Puis, par l’intermédiaire du Maroc, membre non-permanent du Conseil de sécurité de l’ONU, la Ligue arabe présente un projet de résolution demandant l’arrêt des violations des droits de l’Homme et l’ouverture d’une transition politique prévoyant le départ et le remplacement du président Bachar El Assad. Ni la Ligue, ni les grandes puissances, n’ont jamais demandé à l’opposition (CNS et ALS) de faire preuve de retenue et de négocier. La perspective de mesures de rétorsion est brandie uniquement contre le régime de Damas s’il ne répond pas positivement à la demande du Conseil. Les Etats-Unis et l’UE (essentiellement la France, l’Angleterre et l’Allemagne), la Turquie, le Qatar et l’Arabie saoudite soutiennent la Ligue dans son entreprise.

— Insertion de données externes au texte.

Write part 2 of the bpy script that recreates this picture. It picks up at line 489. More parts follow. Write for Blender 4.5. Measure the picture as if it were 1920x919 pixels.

Cette sainte-alliance n’a jamais demandé au Conseil de sécurité de protéger les populations du Bahreïn, du Sultanat d’Oman, du Yémen et d’Arabie saoudite, confrontées à la répression de leurs régimes respectifs ou à celle d’armées et de polices étrangères (cas du Bahreïn où l’Arabie saoudite a déployé des militaires pour contrer la contestation populaire).
Il est clair que l’unique motivation des grandes puissances occidentales et de leurs relais dans la région, est de briser la chaîne Téhéran-Bagdad-Damas-Beyrouth, en son maillon le plus faible, la Syrie. Le coup serait triple en cas de réussite. Le Hezbollah et la résistance nationale libanaise se trouveraient coupés de leurs arrières stratégiques alors que l’Iran se retrouverait plus que jamais acculé dans le Golfe persique, ses capacités d’intervention au Proche-Orient s’amenuisant considérablement. Les pourparlers entre les Etats-Unis et les Talibans qui s’amorcent sous les auspices du Qatar, et ceux que l’Arabie saoudite s’apprête à lancer entre ces mêmes Talibans et le gouvernement de Hamid Karzaï, confirment la stratégie d’encerclement, de l’Iran chiite, par les sunnites. La Russie, enfin, perdrait son dernier allié stratégique dans le monde arabe.
Confronté à une offensive sans précédent, Damas bénéficie du soutien de la Russie et de la Chine. Moscou et Pékin se prononcent contre toute intervention étrangère, contre des sanctions et contre un changement de régime. Les Russes continuent de fournir des armes à la Syrie. Le parapluie russe tend à devenir vital pour la survie du régime de Bachar El Assad. Que Moscou retire son appui, et les grandes puissances se jetteront, sur la Syrie, comme une meute de chiens de chasse sur leur proie. L’avenir du régime baasiste se joue donc en grande partie à Moscou et à Pékin.
Mais le lancement d’une offensive militaire en Syrie, sans l’aval de la Russie constituerait un pari osé et risqué car susceptible de provoquer une réaction de Moscou (rappelons-nous le précédent géorgien) et le chaos dans toute la région. Aucun pays ne sortirait indemne d’une déstabilisation de la Syrie.